Aim:
Take the data that follows and retype it word for word.

━━━

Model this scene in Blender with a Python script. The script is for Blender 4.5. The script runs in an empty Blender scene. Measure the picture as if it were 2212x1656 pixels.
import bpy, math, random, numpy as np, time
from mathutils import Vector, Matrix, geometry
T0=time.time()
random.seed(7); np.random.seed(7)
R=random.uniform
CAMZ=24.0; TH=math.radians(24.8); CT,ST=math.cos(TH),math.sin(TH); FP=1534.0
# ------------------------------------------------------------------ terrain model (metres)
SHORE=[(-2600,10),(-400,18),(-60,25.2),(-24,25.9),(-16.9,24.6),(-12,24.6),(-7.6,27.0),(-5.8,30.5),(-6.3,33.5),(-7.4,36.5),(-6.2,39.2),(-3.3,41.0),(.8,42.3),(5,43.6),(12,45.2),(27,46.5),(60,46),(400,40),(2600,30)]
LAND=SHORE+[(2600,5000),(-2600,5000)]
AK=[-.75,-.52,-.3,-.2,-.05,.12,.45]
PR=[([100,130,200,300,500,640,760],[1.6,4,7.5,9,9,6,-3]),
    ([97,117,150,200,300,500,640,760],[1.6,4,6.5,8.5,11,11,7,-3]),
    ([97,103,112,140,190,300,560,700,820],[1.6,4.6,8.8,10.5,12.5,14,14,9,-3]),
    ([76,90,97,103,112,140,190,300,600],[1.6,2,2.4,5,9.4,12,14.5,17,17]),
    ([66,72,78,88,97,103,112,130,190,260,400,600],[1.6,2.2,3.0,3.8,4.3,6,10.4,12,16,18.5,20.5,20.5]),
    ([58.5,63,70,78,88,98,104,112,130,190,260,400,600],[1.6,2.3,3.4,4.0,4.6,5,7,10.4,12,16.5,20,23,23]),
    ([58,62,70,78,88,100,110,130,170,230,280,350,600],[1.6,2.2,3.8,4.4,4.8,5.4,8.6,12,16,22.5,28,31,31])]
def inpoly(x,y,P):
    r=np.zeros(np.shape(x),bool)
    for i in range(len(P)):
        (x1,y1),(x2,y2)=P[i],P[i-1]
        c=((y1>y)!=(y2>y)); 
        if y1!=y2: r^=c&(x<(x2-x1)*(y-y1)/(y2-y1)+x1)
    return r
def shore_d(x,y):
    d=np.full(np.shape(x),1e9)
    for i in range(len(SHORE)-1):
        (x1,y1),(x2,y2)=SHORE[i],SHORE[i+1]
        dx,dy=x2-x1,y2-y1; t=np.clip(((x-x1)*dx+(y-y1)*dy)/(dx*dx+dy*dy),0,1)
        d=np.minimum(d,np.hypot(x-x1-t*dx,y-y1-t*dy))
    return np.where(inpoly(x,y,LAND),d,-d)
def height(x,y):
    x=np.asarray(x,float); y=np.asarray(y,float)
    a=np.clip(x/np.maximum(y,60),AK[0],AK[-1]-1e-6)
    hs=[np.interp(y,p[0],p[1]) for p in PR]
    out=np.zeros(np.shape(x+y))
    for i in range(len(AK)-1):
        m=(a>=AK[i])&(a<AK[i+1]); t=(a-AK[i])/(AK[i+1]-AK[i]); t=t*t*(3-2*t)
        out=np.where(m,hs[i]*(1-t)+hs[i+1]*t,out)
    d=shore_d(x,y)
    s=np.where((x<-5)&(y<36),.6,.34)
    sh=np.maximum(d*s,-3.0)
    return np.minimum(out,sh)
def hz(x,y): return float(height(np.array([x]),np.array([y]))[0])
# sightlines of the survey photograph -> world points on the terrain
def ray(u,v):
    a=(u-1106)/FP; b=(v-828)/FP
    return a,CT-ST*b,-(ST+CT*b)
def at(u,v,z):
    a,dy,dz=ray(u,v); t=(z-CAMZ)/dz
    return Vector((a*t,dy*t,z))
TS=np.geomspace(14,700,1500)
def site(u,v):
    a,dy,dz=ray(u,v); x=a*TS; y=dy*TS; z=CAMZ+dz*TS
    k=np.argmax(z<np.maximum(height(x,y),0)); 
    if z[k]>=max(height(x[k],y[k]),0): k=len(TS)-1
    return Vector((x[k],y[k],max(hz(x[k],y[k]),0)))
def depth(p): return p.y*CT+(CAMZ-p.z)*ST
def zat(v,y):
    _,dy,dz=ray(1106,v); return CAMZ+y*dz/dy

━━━

Completed exercise:
Model this scene in Blender with a Python script. The script is for Blender 4.5. The script runs in an empty Blender scene. Measure the picture as if it were 2212x1656 pixels.
import bpy, math, random, numpy as np, time
from mathutils import Vector, Matrix, geometry
T0=time.time()
random.seed(7); np.random.seed(7)
R=random.uniform
CAMZ=24.0; TH=math.radians(24.8); CT,ST=math.cos(TH),math.sin(TH); FP=1534.0
# ------------------------------------------------------------------ terrain model (metres)
SHORE=[(-2600,10),(-400,18),(-60,25.2),(-24,25.9),(-16.9,24.6),(-12,24.6),(-7.6,27.0),(-5.8,30.5),(-6.3,33.5),(-7.4,36.5),(-6.2,39.2),(-3.3,41.0),(.8,42.3),(5,43.6),(12,45.2),(27,46.5),(60,46),(400,40),(2600,30)]
LAND=SHORE+[(2600,5000),(-2600,5000)]
AK=[-.75,-.52,-.3,-.2,-.05,.12,.45]
PR=[([100,130,200,300,500,640,760],[1.6,4,7.5,9,9,6,-3]),
    ([97,117,150,200,300,500,640,760],[1.6,4,6.5,8.5,11,11,7,-3]),
    ([97,103,112,140,190,300,560,700,820],[1.6,4.6,8.8,10.5,12.5,14,14,9,-3]),
    ([76,90,97,103,112,140,190,300,600],[1.6,2,2.4,5,9.4,12,14.5,17,17]),
    ([66,72,78,88,97,103,112,130,190,260,400,600],[1.6,2.2,3.0,3.8,4.3,6,10.4,12,16,18.5,20.5,20.5]),
    ([58.5,63,70,78,88,98,104,112,130,190,260,400,600],[1.6,2.3,3.4,4.0,4.6,5,7,10.4,12,16.5,20,23,23]),
    ([58,62,70,78,88,100,110,130,170,230,280,350,600],[1.6,2.2,3.8,4.4,4.8,5.4,8.6,12,16,22.5,28,31,31])]
def inpoly(x,y,P):
    r=np.zeros(np.shape(x),bool)
    for i in range(len(P)):
        (x1,y1),(x2,y2)=P[i],P[i-1]
        c=((y1>y)!=(y2>y)); 
        if y1!=y2: r^=c&(x<(x2-x1)*(y-y1)/(y2-y1)+x1)
    return r
def shore_d(x,y):
    d=np.full(np.shape(x),1e9)
    for i in range(len(SHORE)-1):
        (x1,y1),(x2,y2)=SHORE[i],SHORE[i+1]
        dx,dy=x2-x1,y2-y1; t=np.clip(((x-x1)*dx+(y-y1)*dy)/(dx*dx+dy*dy),0,1)
        d=np.minimum(d,np.hypot(x-x1-t*dx,y-y1-t*dy))
    return np.where(inpoly(x,y,LAND),d,-d)
def height(x,y):
    x=np.asarray(x,float); y=np.asarray(y,float)
    a=np.clip(x/np.maximum(y,60),AK[0],AK[-1]-1e-6)
    hs=[np.interp(y,p[0],p[1]) for p in PR]
    out=np.zeros(np.shape(x+y))
    for i in range(len(AK)-1):
        m=(a>=AK[i])&(a<AK[i+1]); t=(a-AK[i])/(AK[i+1]-AK[i]); t=t*t*(3-2*t)
        out=np.where(m,hs[i]*(1-t)+hs[i+1]*t,out)
    d=shore_d(x,y)
    s=np.where((x<-5)&(y<36),.6,.34)
    sh=np.maximum(d*s,-3.0)
    return np.minimum(out,sh)
def hz(x,y): return float(height(np.array([x]),np.array([y]))[0])
# sightlines of the survey photograph -> world points on the terrain
def ray(u,v):
    a=(u-1106)/FP; b=(v-828)/FP
    return a,CT-ST*b,-(ST+CT*b)
def at(u,v,z):
    a,dy,dz=ray(u,v); t=(z-CAMZ)/dz
    return Vector((a*t,dy*t,z))
TS=np.geomspace(14,700,1500)
def site(u,v):
    a,dy,dz=ray(u,v); x=a*TS; y=dy*TS; z=CAMZ+dz*TS
    k=np.argmax(z<np.maximum(height(x,y),0)); 
    if z[k]>=max(height(x[k],y[k]),0): k=len(TS)-1
    return Vector((x[k],y[k],max(hz(x[k],y[k]),0)))
def depth(p): return p.y*CT+(CAMZ-p.z)*ST
def zat(v,y):
    _,dy,dz=ray(1106,v); return CAMZ+y*dz/dy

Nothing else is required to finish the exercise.